Chouliaraki’s final words are worth quoting at some length as they really capture the essence of her book: 

This is why we need the “in-between” of the theatre. (…) It is this in-between that connects us imaginatively with a distant world that is not and should not be reduced to the world we comfortably inhabit. It is this in-between that enables us to raise crucial questions, now almost forgotten, of justification (why is this important?), antagonism (what is right and wrong?), complexity (is donating enough?), otherness and historicity (what makes these people who they are?) that may turn us from utilitarian altruists to cosmopolitan citizens. (…) Not only because the humanitarian imaginary needs to balance a delicate act between judgement without over-rationalization, emotion without sentimentalism and an awareness of its paradoxes without surrendering the hope of representation. But because we, too, have to balance an equally delicate act between being good to others whilst skeptical about any justification for such goodness that transcends ourselves (p. 205).
After I had finished reading the book I thought about the notion of ‘theater’ for a while.

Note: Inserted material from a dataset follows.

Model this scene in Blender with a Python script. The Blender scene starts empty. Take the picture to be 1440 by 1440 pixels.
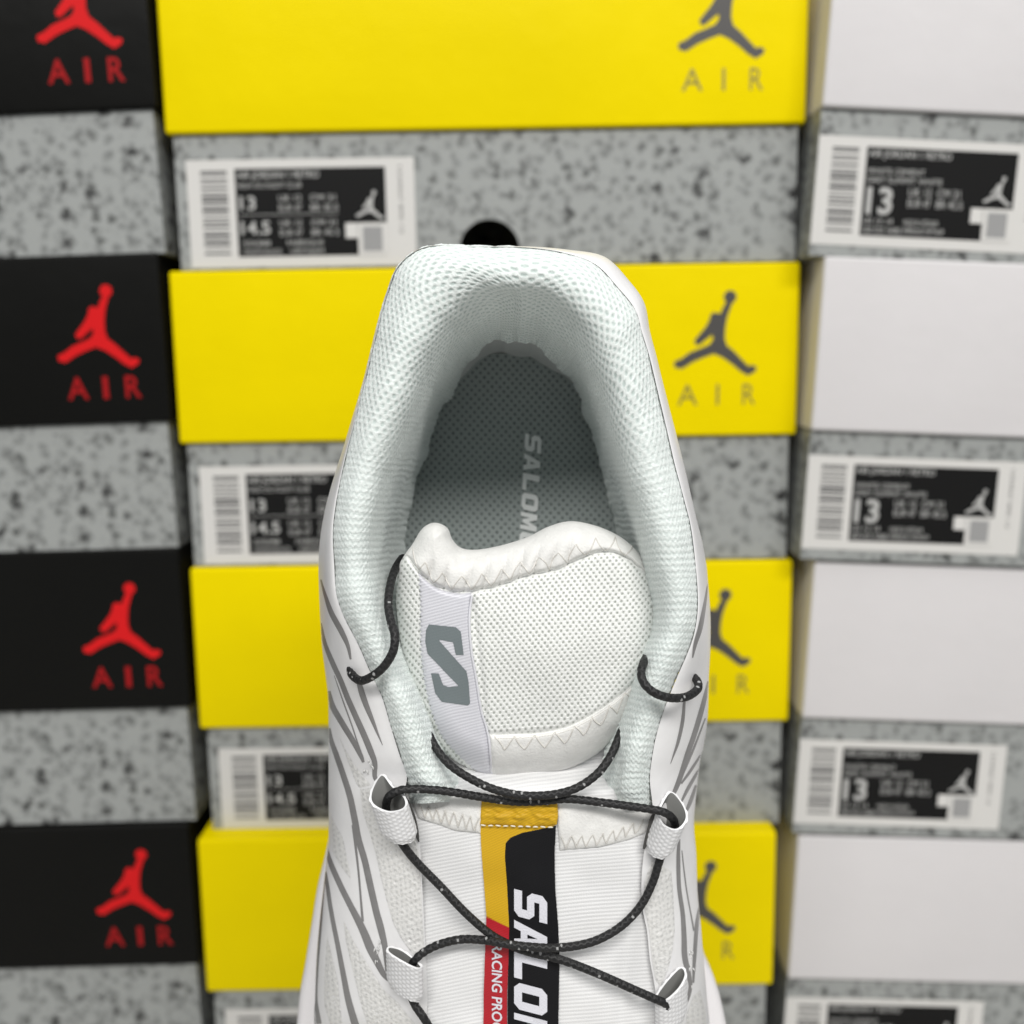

In my understanding it is a space, a stage if you like, that tries to resist more celebritization and the ironic distancing from complex issues, whether we talk about the challenge of ‘capturing Joseph Kony’ to the ‘ironic’ reading of comments on a celebrity’s latest journey to Africa on a celebrity and fashion gossip website. Finding a balance will remain difficult, but Lilie Chouliaraki provides us with excellent intellectual food for thought to keep ‘us’ (academics, teachers, development ‘experts’,…) on our toes!

Chouliaraki, Lilie: The Ironic Spectator. Solidarity in the age of post-humanitarianism.
ISBN 978-0-7456-4211-6, 238 pages, GBP 16.99, Polity Press, Cambridge.


 Full disclosure: I received a free review copy from Polity in April 2013.